Monday, November 24, 2014

Do you understand what I've done for you......

Jesus, eating supper with his disciples for the last time, would not have wasted  his timing doing anything that did not have profound meaning. And He chose this opportunity to perform an act of absolute humility. He did this because He wanted us to imitate Him. Not just in this one act but in everything we do, everything we do should be for the benefit of someone, someone other than yourself. Christ called us to be humble, because He Himself is humble. Humble doesn't mean thinking of yourself as unimportant, but rather being confident in yourself and in your identity in Christ so you don't feel the need to make yourself feel better, so that you can focus on serving others. With a willing heart, not expecting anything in return.

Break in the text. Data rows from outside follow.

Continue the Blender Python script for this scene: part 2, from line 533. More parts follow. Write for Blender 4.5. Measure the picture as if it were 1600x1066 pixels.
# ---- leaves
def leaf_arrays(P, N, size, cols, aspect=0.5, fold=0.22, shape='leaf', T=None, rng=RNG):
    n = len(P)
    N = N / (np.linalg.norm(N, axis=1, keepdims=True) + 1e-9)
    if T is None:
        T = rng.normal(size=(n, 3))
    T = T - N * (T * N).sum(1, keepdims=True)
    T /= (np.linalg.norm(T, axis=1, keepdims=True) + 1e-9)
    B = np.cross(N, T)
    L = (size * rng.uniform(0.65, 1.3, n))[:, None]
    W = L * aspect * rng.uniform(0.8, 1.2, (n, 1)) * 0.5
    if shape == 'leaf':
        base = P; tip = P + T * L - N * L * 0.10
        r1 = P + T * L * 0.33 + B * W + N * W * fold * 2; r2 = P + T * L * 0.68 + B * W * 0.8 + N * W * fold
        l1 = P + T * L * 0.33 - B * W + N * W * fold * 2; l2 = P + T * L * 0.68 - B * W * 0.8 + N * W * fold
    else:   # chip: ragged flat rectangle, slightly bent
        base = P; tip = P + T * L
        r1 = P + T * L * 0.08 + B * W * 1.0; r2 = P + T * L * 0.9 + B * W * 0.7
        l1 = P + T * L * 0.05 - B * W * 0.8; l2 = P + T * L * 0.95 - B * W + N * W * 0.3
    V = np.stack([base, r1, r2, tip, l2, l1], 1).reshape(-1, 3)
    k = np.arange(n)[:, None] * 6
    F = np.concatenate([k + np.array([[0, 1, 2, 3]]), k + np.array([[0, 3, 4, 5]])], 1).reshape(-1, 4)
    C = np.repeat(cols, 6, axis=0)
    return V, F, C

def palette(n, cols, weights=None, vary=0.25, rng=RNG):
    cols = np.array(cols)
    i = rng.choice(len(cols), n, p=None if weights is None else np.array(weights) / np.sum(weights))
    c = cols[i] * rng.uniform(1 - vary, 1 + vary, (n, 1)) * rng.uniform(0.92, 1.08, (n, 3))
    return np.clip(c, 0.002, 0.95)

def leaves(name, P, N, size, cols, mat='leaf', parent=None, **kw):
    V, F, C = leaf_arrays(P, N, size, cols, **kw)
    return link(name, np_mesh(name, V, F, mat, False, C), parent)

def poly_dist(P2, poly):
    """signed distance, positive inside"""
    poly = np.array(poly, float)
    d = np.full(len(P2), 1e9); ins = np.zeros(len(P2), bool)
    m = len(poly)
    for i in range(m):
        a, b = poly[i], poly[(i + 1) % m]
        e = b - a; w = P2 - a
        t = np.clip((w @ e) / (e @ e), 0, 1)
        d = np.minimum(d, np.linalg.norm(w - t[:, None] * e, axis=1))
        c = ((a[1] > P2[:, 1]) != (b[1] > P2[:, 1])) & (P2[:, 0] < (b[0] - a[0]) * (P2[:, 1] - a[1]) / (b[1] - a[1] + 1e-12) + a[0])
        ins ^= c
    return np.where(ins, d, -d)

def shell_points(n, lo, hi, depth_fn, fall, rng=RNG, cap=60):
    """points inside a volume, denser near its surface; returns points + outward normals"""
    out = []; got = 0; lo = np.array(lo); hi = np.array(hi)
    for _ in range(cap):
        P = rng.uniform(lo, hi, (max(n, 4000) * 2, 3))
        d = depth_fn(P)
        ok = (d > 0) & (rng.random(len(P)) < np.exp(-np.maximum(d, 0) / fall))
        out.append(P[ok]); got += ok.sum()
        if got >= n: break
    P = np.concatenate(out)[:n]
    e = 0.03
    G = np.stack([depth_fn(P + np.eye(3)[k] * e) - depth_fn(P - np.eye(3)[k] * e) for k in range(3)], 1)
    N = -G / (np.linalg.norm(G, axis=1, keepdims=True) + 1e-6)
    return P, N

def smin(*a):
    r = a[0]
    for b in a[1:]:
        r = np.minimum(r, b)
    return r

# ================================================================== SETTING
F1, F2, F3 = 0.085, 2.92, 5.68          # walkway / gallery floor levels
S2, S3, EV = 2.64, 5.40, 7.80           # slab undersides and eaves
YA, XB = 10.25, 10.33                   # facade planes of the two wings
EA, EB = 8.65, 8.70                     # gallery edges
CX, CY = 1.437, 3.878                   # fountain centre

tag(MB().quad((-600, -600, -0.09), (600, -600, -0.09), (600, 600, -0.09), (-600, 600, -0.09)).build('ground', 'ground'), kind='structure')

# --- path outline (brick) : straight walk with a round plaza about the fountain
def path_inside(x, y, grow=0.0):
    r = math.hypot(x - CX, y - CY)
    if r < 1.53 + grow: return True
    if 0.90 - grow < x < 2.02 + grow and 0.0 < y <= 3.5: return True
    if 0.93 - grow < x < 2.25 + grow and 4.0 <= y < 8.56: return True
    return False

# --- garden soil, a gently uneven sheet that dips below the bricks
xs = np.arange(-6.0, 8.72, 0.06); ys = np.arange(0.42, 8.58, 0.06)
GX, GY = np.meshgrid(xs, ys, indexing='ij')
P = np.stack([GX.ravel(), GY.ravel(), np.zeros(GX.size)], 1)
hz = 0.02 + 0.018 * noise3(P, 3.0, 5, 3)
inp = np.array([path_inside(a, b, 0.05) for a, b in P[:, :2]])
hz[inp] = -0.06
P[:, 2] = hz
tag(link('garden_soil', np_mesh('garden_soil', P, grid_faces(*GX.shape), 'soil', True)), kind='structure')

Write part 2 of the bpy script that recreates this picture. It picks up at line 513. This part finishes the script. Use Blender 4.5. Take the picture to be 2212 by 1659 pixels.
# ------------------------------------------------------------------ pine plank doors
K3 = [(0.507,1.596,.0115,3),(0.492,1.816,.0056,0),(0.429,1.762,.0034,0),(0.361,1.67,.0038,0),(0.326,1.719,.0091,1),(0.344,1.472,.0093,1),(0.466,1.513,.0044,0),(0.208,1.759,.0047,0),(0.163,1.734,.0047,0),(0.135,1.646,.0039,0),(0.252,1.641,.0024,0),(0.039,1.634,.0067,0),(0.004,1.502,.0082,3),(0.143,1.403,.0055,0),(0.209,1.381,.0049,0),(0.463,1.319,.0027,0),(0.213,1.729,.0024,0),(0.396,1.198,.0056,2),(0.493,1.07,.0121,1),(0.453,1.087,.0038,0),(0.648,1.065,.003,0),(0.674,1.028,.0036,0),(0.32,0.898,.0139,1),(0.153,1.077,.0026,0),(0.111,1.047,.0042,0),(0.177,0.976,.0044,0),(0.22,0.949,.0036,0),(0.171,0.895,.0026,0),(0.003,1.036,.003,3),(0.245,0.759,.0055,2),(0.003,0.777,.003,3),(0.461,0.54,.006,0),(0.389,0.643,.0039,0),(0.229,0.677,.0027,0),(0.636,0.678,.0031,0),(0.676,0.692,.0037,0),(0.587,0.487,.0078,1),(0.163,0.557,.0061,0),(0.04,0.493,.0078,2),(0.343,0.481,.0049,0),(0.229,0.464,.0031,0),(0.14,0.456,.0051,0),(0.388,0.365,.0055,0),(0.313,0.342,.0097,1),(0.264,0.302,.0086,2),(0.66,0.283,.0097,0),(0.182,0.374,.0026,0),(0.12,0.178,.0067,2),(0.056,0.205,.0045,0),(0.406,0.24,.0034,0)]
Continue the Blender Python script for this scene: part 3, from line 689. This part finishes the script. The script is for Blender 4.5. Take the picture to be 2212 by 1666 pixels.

I had the great honor and privilege of speaking at a small church in a tiny town just a few minutes from Pacasmayo, if you read my post "where the breeze of the ocean turns to water" then you know where I mean. They had women sitting on one side, men on the other, they sang out of a hymn book, and said glory to God a lot. There's nothing wrong with this at all, but it was a strange feeling to be there, it actually kind of reminded me of where I grew up. But they had a piano and the preacher got out his cowhide drum. Some people as they came in went to the front to kneel and pray. So as I sat there waiting for the preacher to call me up for my message, I thought to myself, well I should be nervous about this shouldn't I? But I found myself feeling quite comfortable. We were received very well, and at the end of my message about being the children of God I ended it with imitating what Jesus taught us, to show them that I was a servant I poured a basin of warm water, and me and Maggie washed the Pastor and his wife's feet. We had smiling faces and eager eyes, are these crazy gringos really gonna get down on there's knees in our dirt floor church to wash the pastors feet! After me and Maggie carefully put their shoes back on, it's hard to explain what I felt in my heart in that moment, full, content and happy. God bless you as you humbly search your Fathers will. Amen.